U.S.

White House Clashed With Justice Dept. Over Special Counsel Report

The White House clashed with the Justice Department in the run-up to the release of a special counsel report last week about President Biden’s handling of classified information, with a top department official rejecting complaints from Mr. Biden’s lawyers about disparaging comments in the report regarding the president, previously undisclosed correspondence shows.

White House and personal lawyers for Mr. Biden wrote to Attorney General Merrick B. Garland the day before he released the report by the special counsel, Robert K. Hur, objecting to passages in which Mr. Hur suggested that Mr. Biden’s memory was failing and questioned some of his actions even though he found no basis to prosecute him.

The lawyers said Mr. Hur’s comments “openly, obviously and blatantly violate department policy and practice,” the letters, obtained by The New York Times, show.

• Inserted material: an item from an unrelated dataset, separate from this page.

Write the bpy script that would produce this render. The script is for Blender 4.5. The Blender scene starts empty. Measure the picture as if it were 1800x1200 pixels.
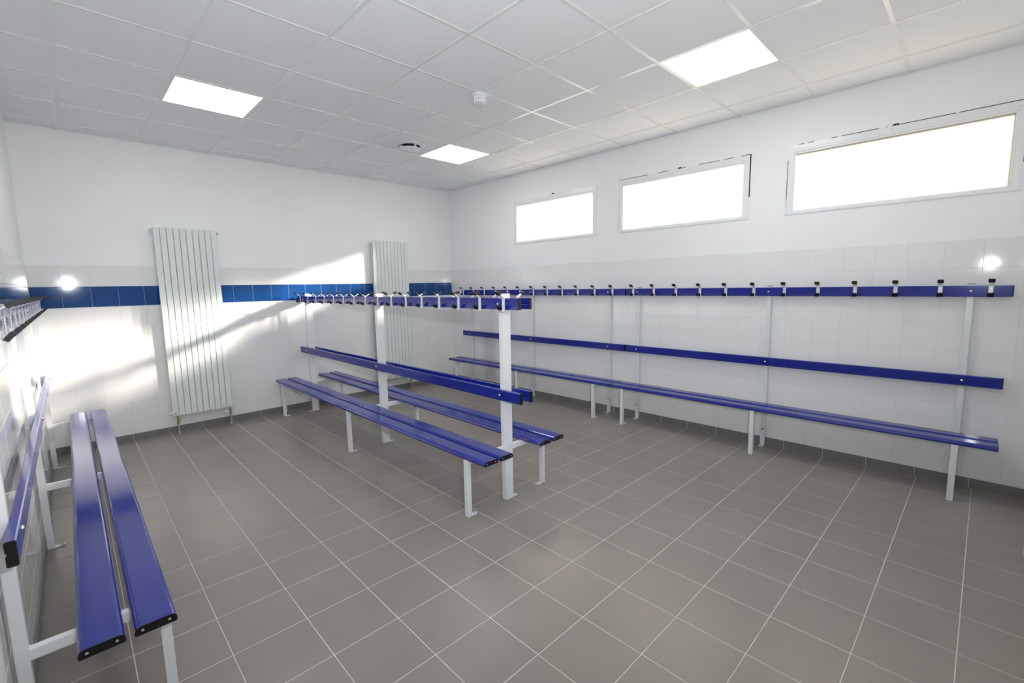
import bpy, bmesh, math, random
from mathutils import Matrix, Vector

# ---------------------------------------------------------------- scene, camera, sky, sun
SC = bpy.context.scene
COL = SC.collection
SC.view_settings.view_transform = 'Standard'
SC.view_settings.look = 'None'
SC.view_settings.gamma = 1.0
SC.view_settings.use_curve_mapping = False
SC.view_settings.exposure = 0.47
SC.cycles.max_bounces = 12
SC.cycles.diffuse_bounces = 8
SC.cycles.glossy_bounces = 5
SC.cycles.transparent_max_bounces = 8
SC.cycles.sample_clamp_indirect = 8.0
SC.cycles.caustics_reflective = False
SC.cycles.caustics_refractive = False

# room: X to the window wall, Y to the radiator wall, Z up, metres
XR, YB, HT = 2.1266, 3.2139, 3.0555
XL, YF = -2.705, -3.25          # left wall at the far corner, front wall (behind the camera)
LEFT_TURN = 0.011               # the left wall runs slightly out of square

YAW, PITCH, ROLL = 0.77955, -0.12193, -0.01814
F = Vector((math.sin(YAW)*math.cos(PITCH), math.cos(YAW)*math.cos(PITCH), math.sin(PITCH)))
R0 = Vector((math.cos(YAW), -math.sin(YAW), 0))
U0 = R0.cross(F)
RR = R0*math.cos(ROLL) + U0*math.sin(ROLL)
UU = -R0*math.sin(ROLL) + U0*math.cos(ROLL)
cam = bpy.data.cameras.new('camera')
cam.sensor_width = 36.0
cam.lens = 803.91/1800*36.0
cam.clip_start = 0.01
cam_o = bpy.data.objects.new('camera', cam)
COL.objects.link(cam_o)
M = Matrix((RR, UU, -F)).transposed().to_4x4()
M.translation = Vector((-2.5307, -2.8924, 1.5470))
cam_o.matrix_world = M
SC.camera = cam_o

W = bpy.data.worlds.new('sky')
SC.world = W
W.use_nodes = True
W.node_tree.nodes['Background'].inputs['Color'].default_value = (0.90, 0.95, 1.0, 1)
W.node_tree.nodes['Background'].inputs['Strength'].default_value = 2.3

# low winter sun: (dX/dY, drop per metre of X, strength); extra suns added to imitate ribbed panes fanning it out
SUNS = [(1.0, 0.385, 22.0), (1.4, 0.365, 17.0), (1.9, 0.325, 15.0), (2.7, 0.285, 20.0)]
for s_, k_, e_ in SUNS:
    d = Vector((-s_, 1.0, -k_*s_))
    L = bpy.data.lights.new('sun', 'SUN')
    L.energy = e_
    L.angle = math.radians(3.2)
    L.color = (1.0, 0.97, 0.93)
    o = bpy.data.objects.new('sun', L)
    COL.objects.link(o)
    o.location = (8, -4, 6)
    o.rotation_euler = d.to_track_quat('-Z', 'Y').to_euler()

# the camera's own flash, its head turned up to bounce off the ceiling (it glints in the tiles)
L = bpy.data.lights.new('flash', 'SPOT')
L.energy = 175.0
L.color = (0.93, 0.965, 1.0)
L.spot_size = math.radians(150)
L.spot_blend = 1.0
L.shadow_soft_size = 0.022
o = bpy.data.objects.new('flash', L)
COL.objects.link(o)
o.location = (-2.35, -3.00, 1.73)
o.rotation_euler = (Vector((-0.3, 0.0, 2.8))-Vector(o.location)).to_track_quat('-Z', 'Y').to_euler()

LED_STRENGTH = 8.4

# ---------------------------------------------------------------- materials
def mat(name, col, rough=0.5, spec=0.5, metal=0.0, vary=0.0, scale=8.0, bump=0.0, bscale=30.0, coat=0.0):
    m = bpy.data.materials.new(name)
    m.use_nodes = True
    nt = m.node_tree
    b = nt.nodes['Principled BSDF']
    b.inputs['Base Color'].default_value = (*col, 1)
    b.inputs['Roughness'].default_value = rough
    b.inputs['Specular IOR Level'].default_value = spec
    b.inputs['Metallic'].default_value = metal
    if coat:
        b.inputs['Coat Weight'].default_value = coat
        b.inputs['Coat Roughness'].default_value = 0.06
    tc = nt.nodes.new('ShaderNodeNewGeometry')
    if vary:
        n = nt.nodes.new('ShaderNodeTexNoise')
        n.inputs['Scale'].default_value = scale
        n.inputs['Detail'].default_value = 3
        nt.links.new(tc.outputs['Position'], n.inputs['Vector'])
        r = nt.nodes.new('ShaderNodeMapRange')
        r.inputs['From Min'].default_value = 0.3
        r.inputs['From Max'].default_value = 0.7
        r.inputs['To Min'].default_value = 1-vary
        r.inputs['To Max'].default_value = 1+vary
        nt.links.new(n.outputs['Fac'], r.inputs['Value'])
        mx = nt.nodes.new('ShaderNodeVectorMath')
        mx.operation = 'SCALE'
        mx.inputs[0].default_value = col
        nt.links.new(r.outputs['Result'], mx.inputs['Scale'])
        nt.links.new(mx.outputs['Vector'], b.inputs['Base Color'])
    if bump:
        n2 = nt.nodes.new('ShaderNodeTexNoise')
        n2.inputs['Scale'].default_value = bscale
        n2.inputs['Detail'].default_value = 2
        nt.links.new(tc.outputs['Position'], n2.inputs['Vector'])
        bp = nt.nodes.new('ShaderNodeBump')
        bp.inputs['Strength'].default_value = bump
        bp.inputs['Distance'].default_value = 0.01
        nt.links.new(n2.outputs['Fac'], bp.inputs['Height'])
        nt.links.new(bp.outputs['Normal'], b.inputs['Normal'])
    return m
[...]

The next day, as the department was preparing to make the report public, Bradley Weinsheimer — an associate deputy attorney general and the department’s senior career official, or nonpolitical appointee — wrote back rejecting their criticism. He insisted that the comments in the report “fall well within the department’s standards for public release.”

The disclosure of the sharp exchange adds new detail to how the White House sought to head off what officials knew would be a political furor set off by the release of Mr. Hur’s report — and how the Justice Department declined to change course.